Citing the impact on children, the American Psychological Association in 2005 passed a resolution calling for the immediate retirement of American Indian mascots, team names and symbols. The resolution cited several studies concluding that such symbols “have a negative impact on the self-esteem of American Indian children.”

In contrast to the Redskins dust-up, the Florida State Seminoles’ use of the tribal name is officially sanctioned by the Seminole Tribe of Florida. A mascot based on a stereotype, like the grinning cartoon brave in the Cleveland Indians logo, and one based on a specific tribal name and local identity can evoke fundamentally different responses.

Another issue cited by critics is the virtual invisibility of Native Americans in the stands and in the management of sports teams using Indian names and symbols.

The 19th-century Irish bristled at Thomas Nash cartoons depicting them as a drunken, brawling race. However, the use of a belligerent leprechaun as the mascot of the “Fighting Irish” of Notre Dame has been embraced on campus, where Hibernians abound among the board, the student body, and the faculty. The leprechaun, for many devoted fans of the South Bend school, is a feisty symbol of Irish pride rather than a lingering stereotype of poor self-control.

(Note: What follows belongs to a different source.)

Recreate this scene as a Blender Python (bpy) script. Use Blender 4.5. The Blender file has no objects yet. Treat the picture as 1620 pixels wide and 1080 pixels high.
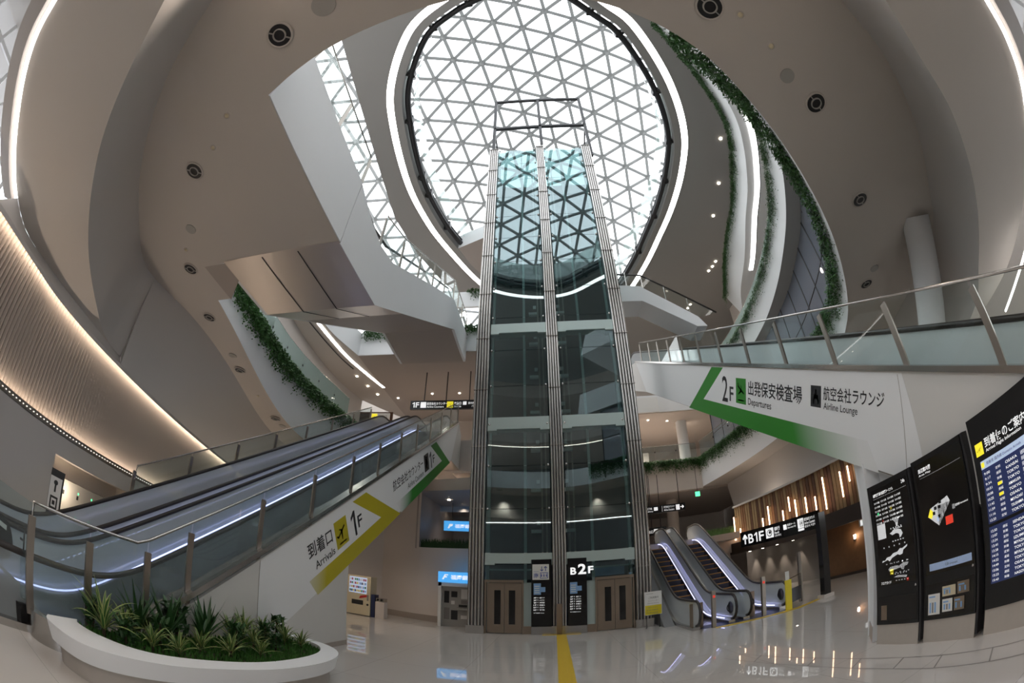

To Chief Brings Plenty, there is nothing flattering about the “Fighting Sioux” of the University of North Dakota, which last year dropped the moniker after a long campaign.

He recalled that on game days before the name change, opposing teams would display posters with drawings of the team’s Indian mascot being beaten or humiliated, triggering bitter memories of the battles for sovereignty and dignity against the guns of Manifest Destiny.

On one occasion, North Dakota played a team whose mascot was a buffalo. “They had a buffalo mounted up on an Indian,” said the chief. “When the North Dakota name changed, I felt good.”

Brian Wright O’Connor contributed to this report.